Low temperature aluminum brazing

Bonnewagon

Geezer
Sep 18, 2009
8,539
113
Queens, NY
I'm sure you have all seen the YouTube videos showing the process of using a low melting temperature aluminum rod to braze aluminum with a propane torch.
The concept is that aluminum melts at around 1200° or so and the rods melt at 600-700° so the parent metal is not destroyed. I had a situation where the cavitation plate on an outboard motor gearcase cracked and broke off. That seemed like a natural for this process. I purchased the special low temp rods and gave it a shot. After grinding the parts clean I spent a LOT of time heating them with the propane torch. The broken-off part got hot enough for the rods to melt and flow just like in the videos. But the gearcase itself was so big it acted as a huge heat-sink and never could reach the temperature so the rods would melt. My conclusion is that on small or thin items this process is a winner.
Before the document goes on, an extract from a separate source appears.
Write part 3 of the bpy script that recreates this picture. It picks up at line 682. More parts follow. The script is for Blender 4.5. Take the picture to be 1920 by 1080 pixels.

But on anything really large the heat dissipates so fast the process is useless. As for strength, the broken part had a lot of the melted rod so securely attached that is was a huge chore to grind it all off so I could get the part TIG welded. It really is stronger than the part you are fixing. You might be tempted to use an acetylene torch to get that big part hot enough. But acetylene runs at about 5000° and you risk ruining the part. If I get to fix something smaller I will update the results.